The Man Who Played God is the second Bette Davis movie I've seen that stars George Arliss, and in both cases he comes off as smarmy and creepy when he's supposed to be noble and paternal. In The Working Man, he's condescending and villainous even though he's the ostensible hero, and in The Man Who Played God he's alternately pompous, self-pitying and condescending once again, playing a piano virtuoso who loses his hearing after a freak accident. Gaunt and patrician, Arliss isn't exactly convincing as a passionate artist, although in a weird way that works for the character, who is more of a skilled craftsman than someone trying to express himself. After his hearing goes, friends try to comfort him with the fact that Beethoven was deaf, but Arliss' Monty Royle dismisses the notion that he might write music like Beethoven. All he wants to do is play other people's music.

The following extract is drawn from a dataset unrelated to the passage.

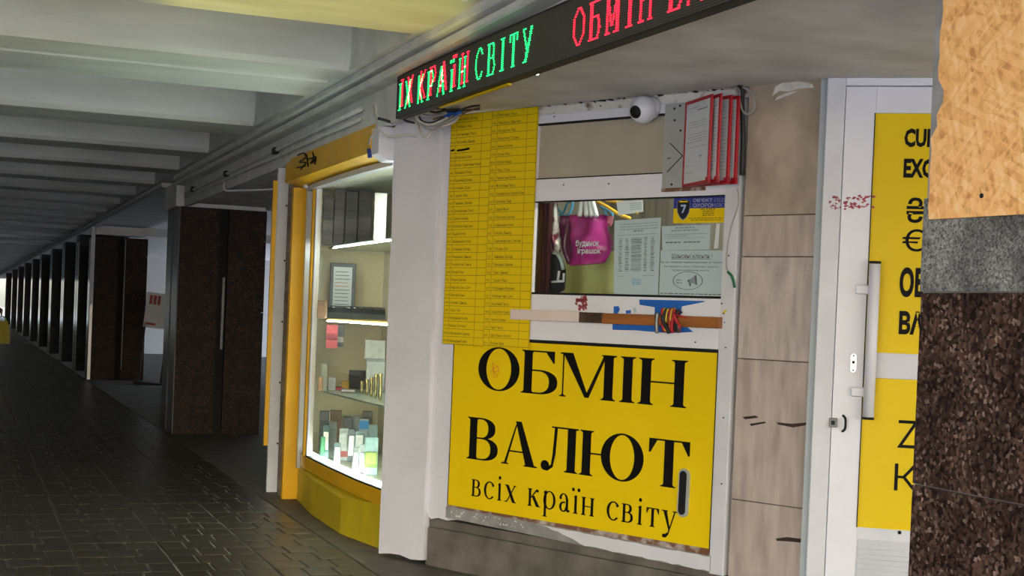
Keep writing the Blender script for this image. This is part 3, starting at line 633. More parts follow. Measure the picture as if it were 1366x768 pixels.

Well, that and marry Grace Blair (Davis), the much younger former student who's rather pathologically smitten with him. At the beginning of the movie Grace practically strongarms him into agreeing to marry her, since he refuses to see her as anything other than an immature child. Despite their complete lack of chemistry or anything resembling romance, she's determined to become his wife, and is even more determined after he loses his hearing and becomes a morose shut-in. Davis does her best to project attraction and love for a man who's 40 years her senior (and would play her surrogate father a year later in The Working Man), but she's fighting a losing battle, and Grace's motivations never really make much sense. Davis looks beautiful as Grace, which only makes it sillier to watch her moon over the corpse-like Arliss.
The last third or so of the movie shifts focus to the action referred to in the title, after Monty learns to read lips to compensate for his deafness. He discovers that he can use binoculars to read the lips of people across from his lavish apartment overlooking Central Park, and he finds a renewed appreciation for life in eavesdropping on people's private business and then anonymously meddling to make their lives better. Although he's doing good, he takes a sort of perverse pleasure in "playing God" to the less fortunate (in addition to being a brilliant pianist, Monty is also a fabulously wealthy heir). I guess this is meant to be a redemptive story about the power of faith, but it ends up being more about the power of entitlement. Even the resolution of Monty and Grace's courtship hinges on his pathological eavesdropping, when he discovers that she has a more age-appropriate love interest. The absurdly self-sacrificing Grace is determined to marry Monty out of some misguided sense of duty, but, rich-old-guy saint that he is, he lets her off the hook. Monty ends the movie rejuvenated by his role as a benevolent busybody and able to finally play music again, but, like the movie as a whole, it doesn't feel like much of a triumph.